→ What the exercise asks:
Images should be left out, and everything else in the listing reproduced exactly.

→ Data:
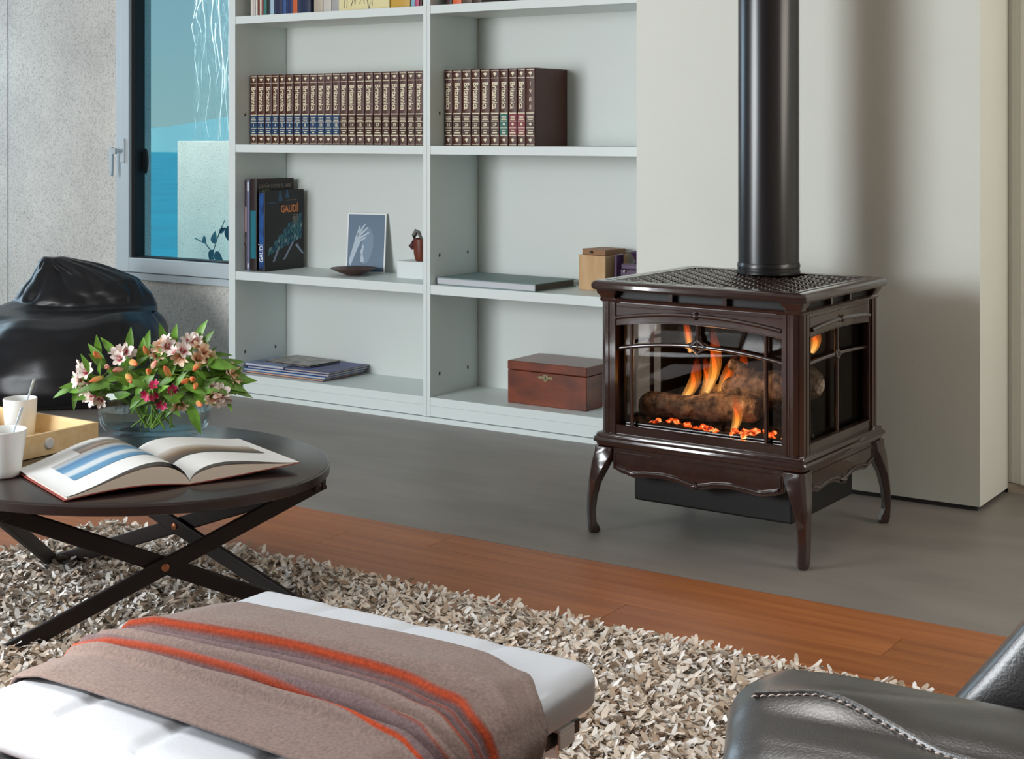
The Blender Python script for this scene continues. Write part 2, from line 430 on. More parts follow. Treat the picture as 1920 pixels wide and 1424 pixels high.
# ------------------------------------------------------------------ outside the window
M_water = mat('pool_water', (28, 150, 170), 0.5, vary=0.12, vscale=0.6, bump=0.1, bscale=3)
struct('terrace_ground', MB().box(-40, 5.08, -0.3, 20, 9.0, -0.1), mat('terrace_stone', (52, 190, 216), 0.5, spec=.2), smooth=False)
struct('water_lagoon', MB().box(-90, 9.0, -0.4, 40, 75, -0.16), M_water, smooth=False)
hl = MB(); xs = np.linspace(-110, 10, 90)
hl.strip([float(q) for q in xs], [-0.5] * 90, [2.0 + 0.5 * math.sin(q * 0.12) + 0.35 * math.sin(q * 0.31 + 1) for q in xs], 62, 66)
struct('hill_ridge', hl, mat('hazy_hill', (128, 176, 184), 0.9, vary=0.1, vscale=0.1), smooth=True, angle=60)
ft = thing('garden_fountain', 'pale concrete block outside the window with glistening streams of water above it', 'fountain', (-6.1, 6.8, 0))
obj('concrete_block', MB().box(-6.800, 6.5, -0.1, -5.2, 7.3, 1.036), M_conc, ft, smooth=False, bevel=0.006)
M_sheet = bpy.data.materials.new('water_sheet'); M_sheet.use_nodes = True
_n = M_sheet.node_tree.nodes; _l = M_sheet.node_tree.links; _p = _n['Principled BSDF']
_p.inputs['Base Color'].default_value = rgba((176, 206, 214)); _p.inputs['Roughness'].default_value = 0.15
_t = _n.new('ShaderNodeTexNoise'); _c = _n.new('ShaderNodeTexCoord'); _m = _n.new('ShaderNodeMapping'); _m.inputs['Scale'].default_value = (34, 34, 3.2)
_l.new(_c.outputs['Object'], _m.inputs[0]); _l.new(_m.outputs[0], _t.inputs['Vector']); _t.inputs['Detail'].default_value = 5
_r = _n.new('ShaderNodeMapRange'); _r.inputs['From Min'].default_value = 0.42; _r.inputs['From Max'].default_value = 0.75; _r.inputs['To Min'].default_value = 0.05; _r.inputs['To Max'].default_value = 0.75
_l.new(_t.outputs['Fac'], _r.inputs[0]); _l.new(_r.outputs[0], _p.inputs['Alpha'])
_b = _n.new('ShaderNodeBump'); _b.inputs['Strength'].default_value = 1.0; _b.inputs['Distance'].default_value = 0.03
_l.new(_t.outputs['Fac'], _b.inputs['Height']); _l.new(_b.outputs[0], _p.inputs['Normal'])
sh = MB()
sh.grid(lambda u, v: (-6.79 + 1.5 * u, 6.62 + 0.02 * math.sin(31 * u) + 0.015 * math.sin(17 * u + 5 * v), 1.04 + 1.9 * v), 60, 14)
obj('water_sheet', sh, M_sheet, ft)
M_strand = mat('bright_water', (245, 250, 250), 0.1, spec=0.8, bump=0.6, bscale=40, bstretch=(1, 1, 0.2))
srnd = random.Random(11)
for k, (px, zt, zb) in enumerate(((-6.735, 1.95, 1.62), (-6.70, 1.9, 1.70), (-6.575, 1.95, 1.42), (-6.545, 1.75, 1.38), (-6.515, 1.9, 1.05), (-6.50, 1.6, 1.06), (-6.455, 1.9, 1.1), (-6.43, 1.62, 1.25), (-6.41, 1.9, 1.5), (-6.375, 1.8, 1.2), (-6.72, 1.6, 1.1), (-6.66, 1.9, 1.4), (-6.62, 1.5, 1.06))):
    thin = 0.5 if k > 9 else 1.0
    n = 16; path = []; rr = []
    for i in range(n + 1):
        t = i / n; z = zt + (zb - zt) * t
        path.append((px + 0.010 * math.sin(7 * t + k) + srnd.uniform(-.004, .004), 6.585 + 0.01 * math.cos(5 * t + k), z))
        rr.append(thin * (0.0095 * (0.35 + 0.65 * abs(math.sin(4.3 * t * 3 + k * 1.7))) * (1 - 0.75 * t) + 0.0012))
    obj('water_strand', MB().tube(path, rr, 6, flat=0.5), M_strand, ft)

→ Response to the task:
The Blender Python script for this scene continues. Write part 2, from line 430 on. More parts follow. Treat the picture as 1920 pixels wide and 1424 pixels high.
# ------------------------------------------------------------------ outside the window
M_water = mat('pool_water', (28, 150, 170), 0.5, vary=0.12, vscale=0.6, bump=0.1, bscale=3)
struct('terrace_ground', MB().box(-40, 5.08, -0.3, 20, 9.0, -0.1), mat('terrace_stone', (52, 190, 216), 0.5, spec=.2), smooth=False)
struct('water_lagoon', MB().box(-90, 9.0, -0.4, 40, 75, -0.16), M_water, smooth=False)
hl = MB(); xs = np.linspace(-110, 10, 90)
hl.strip([float(q) for q in xs], [-0.5] * 90, [2.0 + 0.5 * math.sin(q * 0.12) + 0.35 * math.sin(q * 0.31 + 1) for q in xs], 62, 66)
struct('hill_ridge', hl, mat('hazy_hill', (128, 176, 184), 0.9, vary=0.1, vscale=0.1), smooth=True, angle=60)
ft = thing('garden_fountain', 'pale concrete block outside the window with glistening streams of water above it', 'fountain', (-6.1, 6.8, 0))
obj('concrete_block', MB().box(-6.800, 6.5, -0.1, -5.2, 7.3, 1.036), M_conc, ft, smooth=False, bevel=0.006)
M_sheet = bpy.data.materials.new('water_sheet'); M_sheet.use_nodes = True
_n = M_sheet.node_tree.nodes; _l = M_sheet.node_tree.links; _p = _n['Principled BSDF']
_p.inputs['Base Color'].default_value = rgba((176, 206, 214)); _p.inputs['Roughness'].default_value = 0.15
_t = _n.new('ShaderNodeTexNoise'); _c = _n.new('ShaderNodeTexCoord'); _m = _n.new('ShaderNodeMapping'); _m.inputs['Scale'].default_value = (34, 34, 3.2)
_l.new(_c.outputs['Object'], _m.inputs[0]); _l.new(_m.outputs[0], _t.inputs['Vector']); _t.inputs['Detail'].default_value = 5
_r = _n.new('ShaderNodeMapRange'); _r.inputs['From Min'].default_value = 0.42; _r.inputs['From Max'].default_value = 0.75; _r.inputs['To Min'].default_value = 0.05; _r.inputs['To Max'].default_value = 0.75
_l.new(_t.outputs['Fac'], _r.inputs[0]); _l.new(_r.outputs[0], _p.inputs['Alpha'])
_b = _n.new('ShaderNodeBump'); _b.inputs['Strength'].default_value = 1.0; _b.inputs['Distance'].default_value = 0.03
_l.new(_t.outputs['Fac'], _b.inputs['Height']); _l.new(_b.outputs[0], _p.inputs['Normal'])
sh = MB()
sh.grid(lambda u, v: (-6.79 + 1.5 * u, 6.62 + 0.02 * math.sin(31 * u) + 0.015 * math.sin(17 * u + 5 * v), 1.04 + 1.9 * v), 60, 14)
obj('water_sheet', sh, M_sheet, ft)
M_strand = mat('bright_water', (245, 250, 250), 0.1, spec=0.8, bump=0.6, bscale=40, bstretch=(1, 1, 0.2))
srnd = random.Random(11)
for k, (px, zt, zb) in enumerate(((-6.735, 1.95, 1.62), (-6.70, 1.9, 1.70), (-6.575, 1.95, 1.42), (-6.545, 1.75, 1.38), (-6.515, 1.9, 1.05), (-6.50, 1.6, 1.06), (-6.455, 1.9, 1.1), (-6.43, 1.62, 1.25), (-6.41, 1.9, 1.5), (-6.375, 1.8, 1.2), (-6.72, 1.6, 1.1), (-6.66, 1.9, 1.4), (-6.62, 1.5, 1.06))):
    thin = 0.5 if k > 9 else 1.0
    n = 16; path = []; rr = []
    for i in range(n + 1):
        t = i / n; z = zt + (zb - zt) * t
        path.append((px + 0.010 * math.sin(7 * t + k) + srnd.uniform(-.004, .004), 6.585 + 0.01 * math.cos(5 * t + k), z))
        rr.append(thin * (0.0095 * (0.35 + 0.65 * abs(math.sin(4.3 * t * 3 + k * 1.7))) * (1 - 0.75 * t) + 0.0012))
    obj('water_strand', MB().tube(path, rr, 6, flat=0.5), M_strand, ft)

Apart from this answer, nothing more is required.